Training at Home to Make Your Vet Visit less Stressful

Training at home will help your pet learn to be calm and well-mannered for the vet, and also create positive associations with the procedures and sensations that they will encounter. New puppy owners are usually eager to teach the basics like sit, come, and stay; Why not put husbandry and handling training right there at the top of the list?

Getting a young puppy comfortable with handling and vet visits can prevent a lifetime of stress. Older pets can greatly benefit from this sort of training as well. It’s never too late to start working with your animal. These techniques can be used across all species including cats and other small pets.

A few minutes of training sprinkled through-out each week will make a big difference. Start off slowly, and always be sure that your animal is enjoying the learning process. You never want to push your pet to the point of frustration, or bore them by doing too much at once.  Use some of your pet’s favorite treats along with other things they find rewarding like praise.

The idea is to “play vet” with your pet so they form a positive association and learn to cooperate.

You said “play vet,” right?

You might first start by teaching your animal to stand on cue. Just like they have learned sit and down, you can also teach a stand. Once they are good with the stand you can move on and practice handling them in different ways for example lifting their paws, checking their teeth, etc.

For animals that are opposed to being handled and pose a potential threat, owners should not attempt handling exercises without the help of a trainer or behaviorist. Try to stimulate a real vet visit the best you can considering all of your animal’s senses and what they are experiencing while at the vet.

One example of utilizing a scent they might encounter is leaving an open bottle of rubbing alcohol in the room during training.

Settling on a Mat – A Great Skill to Learn

An invaluable behavior that will help your dog in many situations, and be especially useful for being in the waiting room is teaching them how to settle on a mat, and how to be calm on their “focus mat” even in the presence of distractions. Using a mat or station as a training tool gives your dog a clear indicator of what they are expected to do.

When they see the mat come out they will know it is time to settle and relax (with practice first of course). You can bring a mat anywhere with you including the vet’s office.  Between appointments ask your vet if your dog can drop in to visit.

A quick hello and a treat, along with a few minutes of relaxing on their mat in the waiting room (if it is not on a busy day) will help your dog build a more positive association with being at the veterinarian’s.

If You are Anxious Your Pet will be Anxious

The exam room can be a stressful place for animals especially if they are not used to the procedures or have had a negative experience with being in the exam room in the past.  It is normal to want to hold and comfort your pet during their time in the exam room, but in many cases it is best to take a deep breath and step back.

Lisa Hayden, a vet tech, shares her advice for making the examination less stressful saying,”I think the most stressful part of the visit for most animals is being restrained in the exam rooms with the owners present. So many animals, dogs in particular, are protective of their owners. So being restrained makes them feel like their owners are in danger.
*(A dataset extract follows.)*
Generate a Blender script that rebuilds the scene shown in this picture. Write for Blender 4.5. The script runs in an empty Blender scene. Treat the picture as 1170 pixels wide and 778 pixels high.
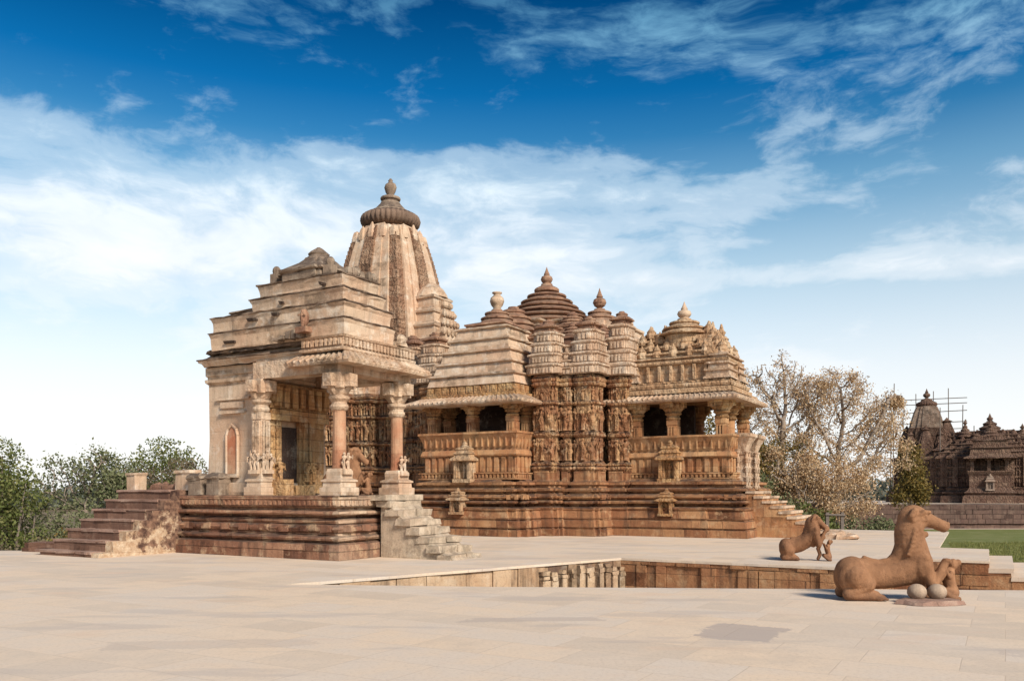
import bpy, bmesh, math, random
from mathutils import Vector, Matrix
from mathutils import noise as mnoise

R = math.radians
S = bpy.context.scene
C = S.collection

# ------------------------------------------------------------------ camera
F_PX, HZ, EYE = 976.0, 562.0, 1.6           # focal length in photo pixels, horizon row, eye height
cam_data = bpy.data.cameras.new("camera")
cam = bpy.data.objects.new("camera", cam_data)
C.objects.link(cam)
cam.location = (0, 0, EYE)
cam.rotation_euler = (R(90), 0, 0)
cam_data.sensor_width = 36.0
cam_data.lens = 36.0 * F_PX / 1170.0
cam_data.shift_y = (HZ - 389.0) / 1170.0
cam_data.clip_start = 0.1
cam_data.clip_end = 3000
S.camera = cam

# ------------------------------------------------------------------ light, sky, exposure
SUN_AZ = R(147)                              # clockwise from +Y: behind the camera, to the right
SUN_EL = R(37)
sun_dir = Vector((math.sin(SUN_AZ) * math.cos(SUN_EL), math.cos(SUN_AZ) * math.cos(SUN_EL), math.sin(SUN_EL)))
sl = bpy.data.lights.new("sun", 'SUN')
sl.energy = 2.75
sl.angle = R(14)
sl.color = (1.0, 0.93, 0.82)
so = bpy.data.objects.new("sun", sl)
C.objects.link(so)
so.rotation_euler = (-sun_dir).to_track_quat('-Z', 'Y').to_euler()
so.location = (10, -20, 30)

S.view_settings.view_transform = 'Standard'
S.view_settings.look = 'None'
S.view_settings.exposure = 1.04
S.view_settings.gamma = 1.0
S.view_settings.use_curve_mapping = False

world = bpy.data.worlds.new("World")
S.world = world
world.use_nodes = True


class NT:
    """tiny node-graph helper"""
    def __init__(s, tree):
        s.t = tree
        s.n = tree.nodes
        s.l = tree.links

    def add(s, typ, **kw):
        n = s.n.new(typ)
        for k, v in kw.items():
            setattr(n, k, v)
        return n

    def put(s, sock, val):
        if isinstance(val, bpy.types.NodeSocket):
            s.l.new(val, sock)
        else:
            sock.default_value = val

    def math(s, op, a, b=0.0, c=0.0, clamp=False):
        n = s.add('ShaderNodeMath', operation=op, use_clamp=clamp)
        s.put(n.inputs[0], a)
        s.put(n.inputs[1], b)
        s.put(n.inputs[2], c)
        return n.outputs[0]

    def mix(s, fac, a, b, blend='MIX'):
        n = s.add('ShaderNodeMix', data_type='RGBA', blend_type=blend)
        s.put(n.inputs[0], fac)
        for i, v in ((6, a), (7, b)):
            if isinstance(v, tuple) and len(v) == 3:
                v = v + (1.0,)
            s.put(n.inputs[i], v)
        return n.outputs[2]

    def noise(s, vec, scale, detail=4.0, rough=0.55, dist=0.0):
        n = s.add('ShaderNodeTexNoise')
        s.put(n.inputs['Vector'], vec)
        n.inputs['Scale'].default_value = scale
        n.inputs['Detail'].default_value = detail
        n.inputs['Roughness'].default_value = rough
        n.inputs['Distortion'].default_value = dist
        return n.outputs['Fac']

    def ramp(s, fac, stops, interp='LINEAR'):
        n = s.add('ShaderNodeValToRGB')
        s.put(n.inputs[0], fac)
        cr = n.color_ramp
        cr.interpolation = interp
        while len(cr.elements) < len(stops):
            cr.elements.new(0.5)
        for e, (p, c) in zip(cr.elements, stops):
            e.position = p
            if not isinstance(c, tuple):
                c = (c, c, c)
            e.color = tuple(c[:3]) + (1.0,)
        return n.outputs[0]

    def comb(s, x, y, z):
        n = s.add('ShaderNodeCombineXYZ')
        for i, v in enumerate((x, y, z)):
            s.put(n.inputs[i], v)
        return n.outputs[0]

    def sep(s, v):
        n = s.add('ShaderNodeSeparateXYZ')
        s.put(n.inputs[0], v)
        return n.outputs

    def mapping(s, v, loc=(0, 0, 0), rot=(0, 0, 0), scale=(1, 1, 1)):
        n = s.add('ShaderNodeMapping')
        s.put(n.inputs[0], v)
        n.inputs[1].default_value = loc
        n.inputs[2].default_value = rot
        n.inputs[3].default_value = scale
        return n.outputs[0]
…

The best thing an owner can do in this situation is do not touch the animal or help the technicians restrain, talk nicely to them; and if that doesn’t seem to work let the staff take the dog out to the treatment room to be worked on without the owner present. Animals are completely different without out their owners present.”

Allow Enough Time

To have the best possible visit Hayden advises, “Be on time. If you’re late, sometimes you have to wait a long time before being seen. Try not to stress because your animals can sense it.

Ask lots of questions, the more you understand the better your visit will be, and give your pet lots of praise and treats during and after the visit.”

Remember to be Realistic, and Just do your Best

Preventing your pet from ever becoming stressed or nervous is unrealistic, but there are steps you should take to help them have a better experience with their veterinarian.

Adding husbandry and handling exercises into your regular training routine and planning ahead to prepare for vet appointments are small changes that can make a big difference.